First off, what is “Content Curation” ?
In simple terms: it’s gathering info about your area of expertise, and organizing it so your audience can understand it, and then sharing that content with your people.
You see, while basic marketing principles have not changed for years, we hear new “buzz words” especially in the online marketing world. And sometimes these buzz words sound more complicated than they are.
Here is Wikipedia’s definition of “Content Curation”:
Content curation is the process of gathering information relevant to a particular topic or area of interest. Services or people that implement content curation are called curators. Curation services can be used by businesses as well as end users. – Wikipedia
It’s a Great Way to Create Your Blog Posts
The word “curation” reminds us of a museum curator. A museum curator selects which pieces of art/artifacts should be displayed and organizes them in the gallery so that the visitors can really understand and enjoy them.
As a content curator, your job is to do the same with the information that other people create and share that with your audience.
Needless to say, this is a wonderful way to create a blog post! You are not creating your content from scratch this way, you are “curating” information around the internet that is helpful and useful to your market.
Why Content Curation is Hot
In this digital age, we are all loaded with information, which sometimes makes it difficult to find the information in a concise, organized manner.
Say, Google makes an announcement about changing their search engine algorithm (in a very geeky language). All of a sudden, we start seeing all sorts of information on that topic flying all over the web, often making it difficult for us to find a simple, clear, and basic explanation of what we need to know about it so that we can take necessary actions. This is where content curation comes into play.
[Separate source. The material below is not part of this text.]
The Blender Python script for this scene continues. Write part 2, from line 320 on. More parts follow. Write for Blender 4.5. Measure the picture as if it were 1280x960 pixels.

A content curator would do research on the topic, go through many articles, identify good ones, organize them, and present them in a way that’s helpful to the audience (ex. visitors to his/her blog) while adding his/her point of view on the topic. As a result, the audience will not need to go through the content they don’t need while being able to consume the content in less time. Plus, that extra point of view added by the curator could work to establish him/her as an authority on the topic and engage people.
Here is a short 1 min video that explains what Content Curation is:
As you see, content curation can be a wonderful marketing tool especially if you like research!
To recap:
- Identify what information you want to curate
- Organize the information you want to curate
- Share with your community the information have curated
Your audience will appreciate that you have cut through the clutter of information, and shared with them only the best! That, in essence, is Content Curation. 🙂
Want to learn more?
For those of you who are interested in learning more about content curation, here are some articles that are helpful to get started:
- A Beginner’s Guide to Content Curation (HootSuite)
- 11 Content Curation Tools Every Marketer Needs (HubSpot)
- The 3 Most Effective (And Overlooked) Content Curation Strategies (Content Marketing Institute)
See, I just did some content curation above. 🙂 Hope you’ll find the above list helpful.